Die Idee dahinter: Miteinander reden statt übereinander, zuhören und den anderen nicht zwingend überzeugen, aber vielleicht verstehen wollen.
Die Teilnehmenden wurden durch eine Computersoftware einander zugeordnet nachdem sie online einen Fragebogen ausgefüllt hatten. Mit Fragen, wie „Was empfindest du im Moment als besonders herausfordernd?“ oder „Denkst du, dass zu viel Vielfalt zu Konflikten in der Gesellschaft führt?“
Horst: „Jeder hat den anderen ausreden lassen“
Die meisten haben ihre Gesprächspartner gefunden, andere lassen die Gesuchten durch das Veranstaltungsmikrofon ausrufen: „Olaf sucht Joachim“. Joachim kommt nicht, also finden Olaf (55, aus Selm) und Horst (80, aus Dortmund) zueinander. Sie nehmen an einem der 50 Tische, die vor dem Theater parat stehen, Platz. Das Gespräch ist nicht so konfrontativ, wie ursprünglich erwartet, da sie eben nicht als Männer mit gegensätzlichen Meinungen „gematcht“ wurden. Dennoch erweist sich ihr Gespräch als überaus interessant und eröffnet neue Perspektiven.

Sie reden über gesellschaftliche Fragen, über den Umgang der Menschen miteinander allgemein und auch über Politik. „Jeder hat den anderen ausreden lassen“, sagt Horst. „Das Ausredenlassen gehört ja auch zum guten Zuhören dazu“, findet Olaf, der vom kulturinteressierten Horst auch noch Tipps für Theater, Oper und Ballett in Dortmund mitnimmt.
„Ich fand das alles sehr bereichernd“, sagt Olaf. Außerdem ist er davon überzeugt: „Mit Dortmund spricht haben wir heute gemeinsam im Kleinen Großes bewirkt.“
Trotz des eigentlich konfrontativ angelegtem Fomates haben sich die Teilnehmenden offenbar durchweg harmonisch mit ihrem jeweiligen Gegenüber unterhalten. Kultiviert – auch bei Meinungsverschiedenheiten, denn die gab es auch. Bei der anonymisierten Auswertung der Fragebögen im Vorfeld war übrigens herausgekommen, dass viele Dortmunder gesellschaftliche Ungerechtigkeit beklagten. Auch das war Thema an vielen Tischen.

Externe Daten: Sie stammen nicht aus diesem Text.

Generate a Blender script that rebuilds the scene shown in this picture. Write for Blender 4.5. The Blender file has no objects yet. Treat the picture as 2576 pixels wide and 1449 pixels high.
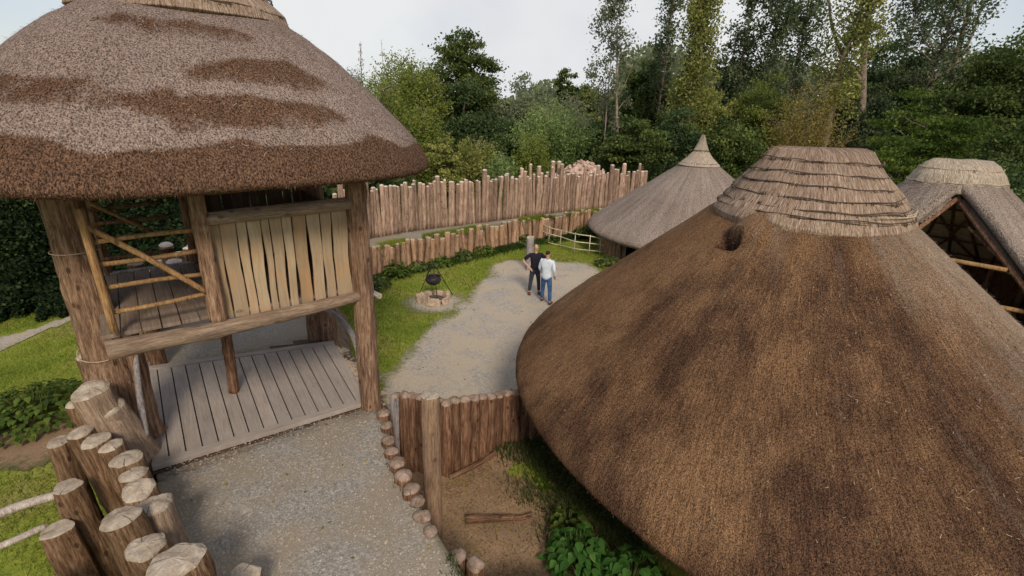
import bpy, math, random
import numpy as np
from math import sin, cos, pi, radians, sqrt, hypot, atan2
from mathutils import Vector, Matrix, Quaternion
SC = bpy.context.scene
COL = SC.collection
random.seed(7)
# ------------------------------------------------------------------ camera
PITCH, ROLL, FPX, CAMH = radians(20), radians(2), 1250.0, 6.15
W0, H0 = 2576, 1449
fw = Vector((0, cos(PITCH), -sin(PITCH)))
up0 = Vector((0, sin(PITCH), cos(PITCH)))
rt = cos(ROLL) * Vector((1, 0, 0)) + sin(ROLL) * up0
up = rt.cross(fw)
CAM = Vector((0, 0, CAMH))
cam = bpy.data.cameras.new("camera"); camo = bpy.data.objects.new("camera", cam)
COL.objects.link(camo)
camo.matrix_world = Matrix(((rt.x, up.x, -fw.x, 0), (rt.y, up.y, -fw.y, 0), (rt.z, up.z, -fw.z, CAMH), (0, 0, 0, 1)))
cam.sensor_width = 36; cam.lens = 36 * FPX / W0
cam.clip_start = 0.05; cam.clip_end = 2000
SC.camera = camo
SC.render.resolution_x = 1024; SC.render.resolution_y = 576
SC.view_settings.view_transform = 'Standard'; SC.view_settings.look = 'None'
SC.view_settings.exposure = 0.14; SC.view_settings.gamma = 1
# ------------------------------------------------------------------ sky and sun
SUN_EL, SUN_AZ = radians(38), radians(165)      # compass style: azimuth from +Y towards +X
world = bpy.data.worlds.new("World"); SC.world = world; world.use_nodes = True
wt = world.node_tree; wt.nodes.clear()
wo = wt.nodes.new('ShaderNodeOutputWorld'); wb = wt.nodes.new('ShaderNodeBackground')
wb.inputs[1].default_value = 0.1
sk = wt.nodes.new('ShaderNodeTexSky'); sk.sky_type = 'NISHITA'; sk.sun_disc = False
sk.sun_elevation = SUN_EL; sk.sun_rotation = SUN_AZ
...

Gespräche jenseits der eigenen Meinungsblase
Uta Schütte-Haermeyer, Geschäftsführerin des Diakonischen Werks Dortmund und aktiv im Organisationsteam, ist jedenfalls froh, dass „wir nicht in unserer eigenen „Bubble“ geblieben sind. Ich freue mich, dass hier durchaus Leute miteinander sprechen, die sonst nicht miteinander reden würden“.
Auch Susanne Karmeier, die Pfarrerin an der Ev. Stadtkirche St. Reinoldi, die die Aktion initiiert hat, ist überaus zufrieden. Zu Beginn des Treffens hatte sie allen einhundert Teilnehmenden gewünscht „dass Sie es genießen sollen, Ihr Gegenüber nicht überzeugen zu müssen.“
Theaterdirektor Tobias Ehinger, der sich ebenfalls sehr engagiert für die Realisierung von „Das Ruhrgebiet spricht“ eingesetzt hat, verweist die Anwesenden darauf, dass diese vielen friedlichen Gespräche heute auf dem Platz der Alten Synagoge stattfänden.